It’s an NFL kickoff tradition: the 49ers agreeing to a new deal with a star player who had been holding out all summer.
On Tuesday, they brought standout offensive lineman Trent Williams back in the fold. The contract details are not yet finalized, but his agents wrote online that “Williams is headed to SF to finalize a new deal.” The 36-year-old had skipped all of training camp and the preseason.
It’s the second prominent Niners holdout to end this summer, as receiver Brandon Aiyuk agreed to a four-year, $120 million extension last week. Like Williams, Aiyuk spent most of the preseason away from the team.
Williams signed a six-year, $138 million contract in 2021 that had $55 million guaranteed and paid roughly $23 million per year. Going into the season, the 11-time Pro Bowler was the sixth-highest paid tackle in the NFL, trailing Tristan Wirfs, the leader, by about $5 million annually. Despite his age, Williams still remains one of the league’s best linemen, and was fined $50,000 a day for his absences, which totaled just over $4 million.
But the Niners should be used to it by now. The team has tended to average roughly one standout absence per preseason in recent years. A year ago, defensive end Nick Bosa, one of the NFL’s best pass-rushers and then the reigning Defensive Player of the Year agreed to a five-year, $170 million deal just four days before the season started, which made him the highest paid defensive player in league history. The deal ended a 43-day holdout and Bosa admitted his slow start to the 2023 season was partially due to the holdout.
San Francisco both has a stacked roster that wants to get paid, and apparent willingness to stomach long, contentious negotiations under John Lynch and Kyle Shanahan.
In 2022, wideout and return man Deebo Samuel had his own holdout, which ended with a three-year deal worth roughly $74 million. This summer, Samuel had advice for Aiyuk.
“I know what it feels like to go through what he’s going through right now,” Samuel said in July. “The only thing I can do is just tell him is to keep his head up, things are gonna work out. Just day by day, like, it’s a long process—real long—it’s frustrating. All I can do is just tell him to keep his head up, be where his feet are, just continue to do the things he does for his communication on his end and their end, and hopefully, things just play out.”
While not identical to Samuel’s situation, former Niners quarterback Jimmy Garappolo had his own contract dispute in 2022 after the team drafted Trey Lance and named him starter over the veteran. Garappolo agreed to a restructured contract to stay with the team in late August but wasn’t present for the start of training camp. Ironically, that situation may play a role in the Niners’ next potential holdout.
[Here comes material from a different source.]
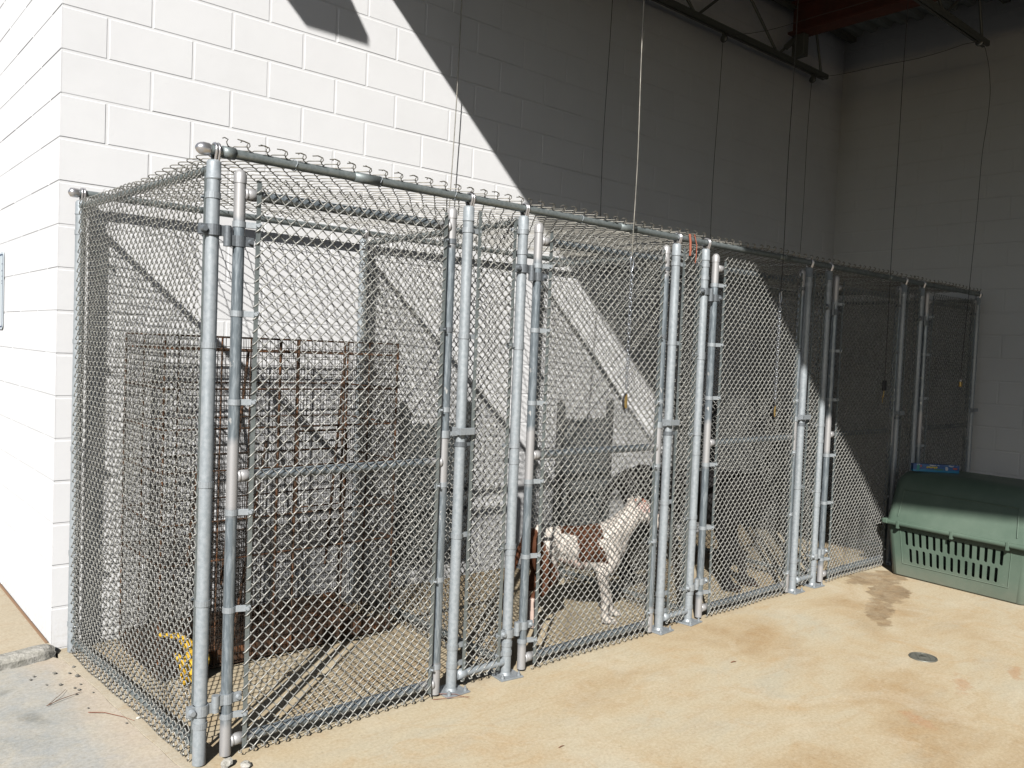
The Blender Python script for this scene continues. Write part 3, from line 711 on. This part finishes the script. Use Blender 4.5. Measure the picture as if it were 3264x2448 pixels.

Lance wound up getting injured four games into the 2022 season, which cleared the path for Garappolo to start. He got hurt late in the season, forcing third-string Brock Purdy under center.
Purdy led the Niners to the NFC championship game that year and the Super Bowl this past season and will enter the final year of his rookie contract in 2025, which pays just $1.1 million. Purdy isn’t eligible to sign an extension until 2025, when the NFL salary cap will likely rise, and all indications are the Niners plan to pay him.
Recent history suggests it’s never that simple.